Figure 4. Selectivity for the formation of 2, 4, 6–trimethylphenol, 2, 3, 5, 6–terramethylphenol and hexamethylphenol in the conversion of anisole catalyzed by Pt/Al2O3 in the presence of H2 at 673 K.

Reaction network development is based on determination of the likely reaction classes by identification of the main products in the conversion of anisole catalyzed by Pt/Al2O3. The main products investigation indicates that the important kinetically reaction classes are as follow: formation of phenol by Hydrogenolysis reaction; formation of benzene by hydrodeoxygenation reaction; formation of 2−methylphenol by Transalkylation reaction; formation of 2, 6–demitheyphenol, 2, 4, 6–trimethylphenol, 2, 3, 5, 6–tetramethyl phenol and hexamethylbenzene by Alkylation reaction. The reactions giving the most abundant products in the conversion of anisole catalyzed by Pt/Al2O3 at 673 K and 14 bar are represented in Figure 5. The products and reactions are consistent with those observed previously [15].

Figure 5. The main reactions to most abundant products based on analysis of selectivity−conversion plots for the conversion of anisole and H2 catalyzed by Pt/Al2O3 at 5673 K.

Figure 6 represents the variation of anisole conversion as a function of WHSV at different operating temperature. It is obvious that anisole conversion decreases with increasing WHSV.

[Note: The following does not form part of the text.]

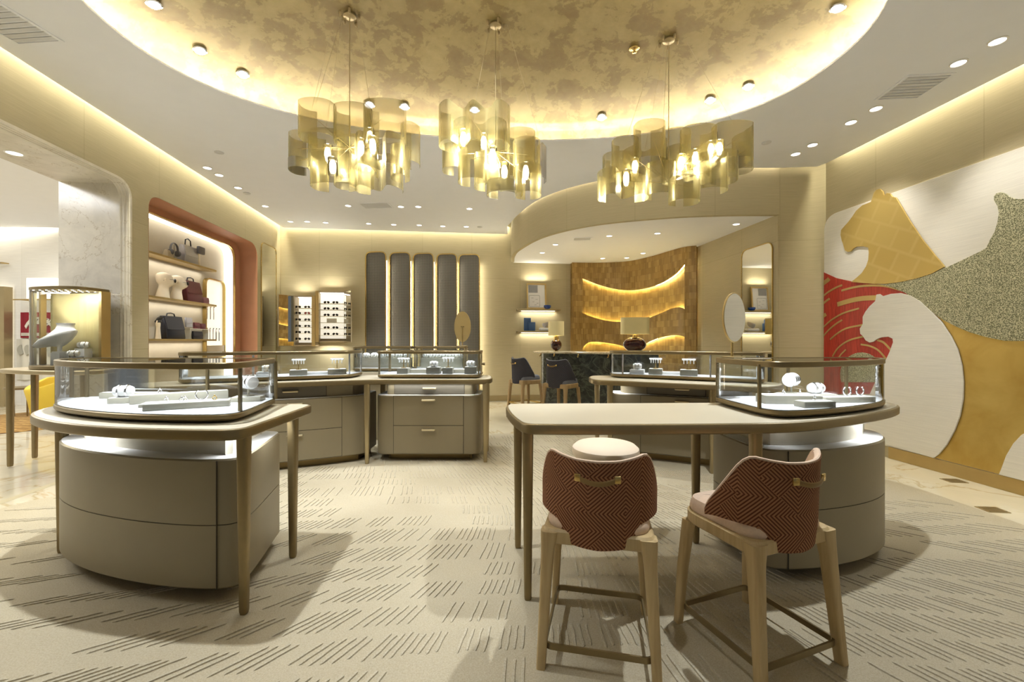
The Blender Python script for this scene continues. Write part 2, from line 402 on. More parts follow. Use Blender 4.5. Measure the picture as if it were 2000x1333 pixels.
def inset(o, d):
    n = len(o); ar = sum(o[i][0] * o[(i + 1) % n][1] - o[(i + 1) % n][0] * o[i][1] for i in range(n)); sg = 1 if ar > 0 else -1
    out = []
    for i in range(n):
        p0, p1, p2 = Vector(o[i - 1]), Vector(o[i]), Vector(o[(i + 1) % n])
        a = (p1 - p0); b = (p2 - p1)
        a = a.normalized() if a.length > 1e-9 else b.normalized(); b = b.normalized() if b.length > 1e-9 else a
        na = Vector((-a.y, a.x)) * sg; nb = Vector((-b.y, b.x)) * sg
        nn = na + nb; nn = nn.normalized() if nn.length > 1e-6 else na
        k_ = max(0.5, nn.dot(na)); q = p1 + nn * (d / k_); out.append((q.x, q.y))
    return out
def rrect(w_, h_, r, n=6):
    pts = []; x, y = w_ / 2 - r, h_ / 2 - r
    for (cx_, cy_, a0) in ((x, -y, -90), (x, y, 0), (-x, y, 90), (-x, -y, 180)):
        for i in range(n + 1):
            a = R(a0 + 90 * i / n); pts.append((cx_ + r * math.cos(a), cy_ + r * math.sin(a)))
    return pts
def rounded(pts, rad, n=6):
    """polygon with its corners rounded; rad number or list"""
    out = []; N = len(pts)
    for i in range(N):
        p = Vector(pts[i]); a = Vector(pts[i - 1]) - p; b = Vector(pts[(i + 1) % N]) - p
        r = rad[i] if isinstance(rad, (list, tuple)) else rad
        r = min(r, a.length * .49, b.length * .49)
        if r <= 1e-6: out.append(tuple(p)); continue
        A = p + a.normalized() * r; B = p + b.normalized() * r
        for k_ in range(n + 1):
            t = k_ / n; q = A * (1 - t) ** 2 + p * 2 * t * (1 - t) + B * t * t; out.append((q.x, q.y))
    return out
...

The effect of pressure on anisole upgrading process is considered in Figure 7. Based on reported data in Figure 7, the anisole conversion at 673 K and WHSV=3 (g of anisole)/(g of catalyst × h) decreases from 50% to 30% with increasing the pressure from 8 to 14 bar, but enhancing the pressure more than 14 bar has not significant effect on conversion. It seems that increasing the pressure not only has not positive effect on anisole conversion, it decreases the rate of reactions.

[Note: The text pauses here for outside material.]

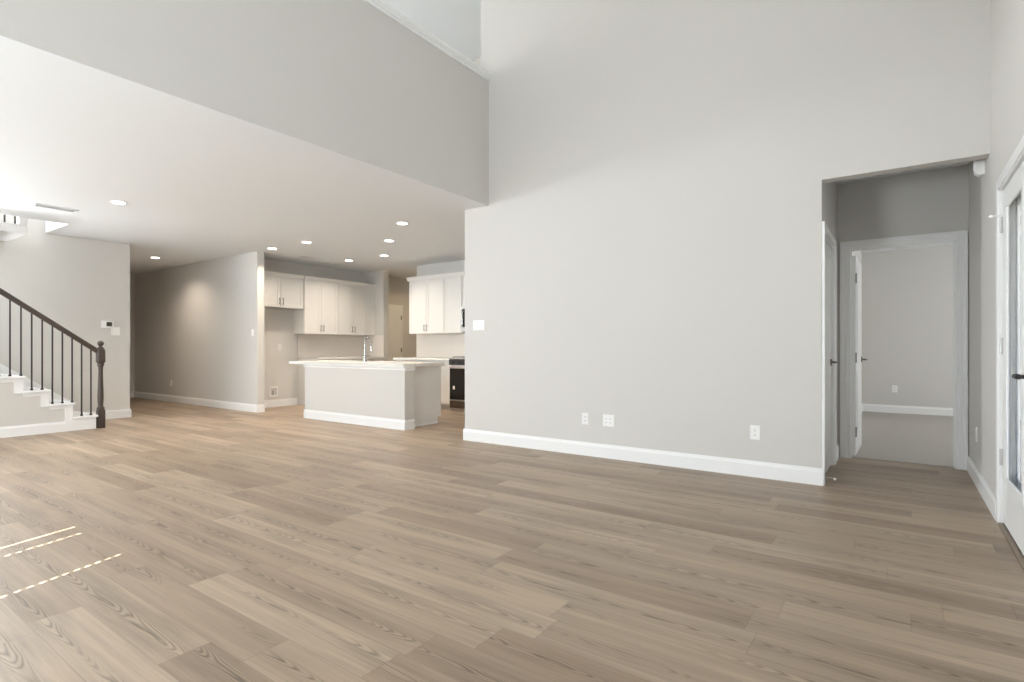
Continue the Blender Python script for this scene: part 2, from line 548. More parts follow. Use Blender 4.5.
c_ = casing_x(MB(), bo0, bo1, boz - .01, YV, -1)
c_.box(bo0 + .0005, bo0 + .018, YV - .004, YV + .1205, 0, boz - .001).box(bo1 - .018, bo1 - .0005, YV - .004, YV + .1205, 0, boz - .001).box(bo0 + .017, bo1 - .017, YV - .0035, YV + .12, boz - .018, boz - .0015)
c_.box(bo0 + .018, bo0 + .03, YV + .04, YV + .07, 0, boz - .02).box(bo1 - .03, bo1 - .018, YV + .04, YV + .07, 0, boz - .02).box(bo0 + .025, bo1 - .025, YV + .0405, YV + .0695, boz - .03, boz - .017)
struct('trim_2', c_, M['trim'], 'white moulded casing around the bedroom doorway', 'trim')
c_ = casing_y(MB(), dl0, dl1, 2.04, -.50, 1, CW, .122)
c_.box(-.62, -.496, dl0, dl0 + .016, 0, 2.05).box(-.62, -.496, dl1 - .016, dl1, 0, 2.05).box(-.62, -.496, dl0, dl1, 2.034, 2.05)
struct('trim_3', c_, M['trim'], 'white casing around the closed vestibule door', 'trim')
c_ = MB().box(XR - .012, XR, 4.535, 4.60, 0, 2.15, .003).box(XR - .012, XR, 3.495, 3.56, 0, 2.15, .003).box(XR - .012, XR, 3.56, 4.535, 2.085, 2.15, .003)
c_.box(XR - .004, XR + .15, 3.55, 3.575, 0, 2.10).box(XR - .004, XR + .15, 4.52, 4.545, 0, 2.10).box(XR - .004, XR + .15, 3.55, 4.545, 2.075, 2.10)
struct('trim_4', c_, M['trim'], 'white casing around the glazed patio door', 'trim')
struct('trim_5', MB().box(XR - .012, XR + .16, 3.575, 4.52, 0.0005, .012, .004), M['threshold'], 'bronze threshold under the patio door', 'trim')
c_ = casing_y(MB(), 8.06, 8.88, 2.03, XK, 1)
struct('trim_6', c_, M['trim'], 'white casing around the pantry passage door', 'trim')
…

Figure 6. The conversion of anisole catalyzed by Pt/Al2O3 as a function of WHSV at p= 14 bar and T=673 K.

Figure 7. The conversion of anisole as a function of pressure at 673 K and WHSV=3 g anisole/ (g catalyst×h).

As a model reaction development, the upgrading process of anisole has been considered, and the reaction network represented in Figure 8. The main reaction routes during the upgrading process of anisole are hydrogenation, hydrogenolysis, hydrodeoxygenation, transalkylation and alkylation. In the present study, benzene, phenol, hexamethylbenzene, 2–methylphenol, 2, 6–demitheyphenol, 2, 4, 6–trimethylphenol and 2, 3, 5, 6–tetramethyl phenol were detected as the main products, whereas no methyl anisole, cyclohexanol and cyclohexanone were observed. Hydrogenolysis or demethylation takes place on the metal surface to form phenol. Another reaction involves direct deoxygenation, leading to methanol and benzene. Also using catalysts that incorporate both metal and acid functions such as Pt/Al2O3, in addition to direct deoxygenation, transalkylation and HDO are catalyzed by acidic sites. So the combination of a noble metal and an acidic support provide a higher catalytic activity.

Figure 8. Reaction network for the conversion of anisole catalyzed by Pt/Al2O3 at 673 K and 14 bar.

4. Conclusions

In this work a reaction network for catalytic upgrading of anisole on the Pt/Al2O3 catalyst is developed. The experimental data indicated that the platinum catalyzed hydrogenolysis of the anisole to produce phenol as the significant primary product under the applied operating conditions (673 K and 14 bar). Other main products were produced by alkylation, transalkylation and HDO reactions. The main products that were detected in relatively high yields include benzene, formed by HDO of anisole or phenol, hexamethylbenzene formed by alkylation of benzene, 2–methylphenol formed by transalkylation of anisole and alkylation of phenol, and finally 2, 6–dimethylphenol, 2, 4, 6–trimethylphenol and 2, 3, 5, 6–tetramethylphenol formed by subsequent alkylation of 2–methylphenol.

Acknowledgements

The authors gratefully acknowledge the support (Grant No. 95821383) from Iran National Science Foundation (INSF).

This work has been financially supported by the research deputy of Shahrekord University. The grant number was 94PRM2M35963.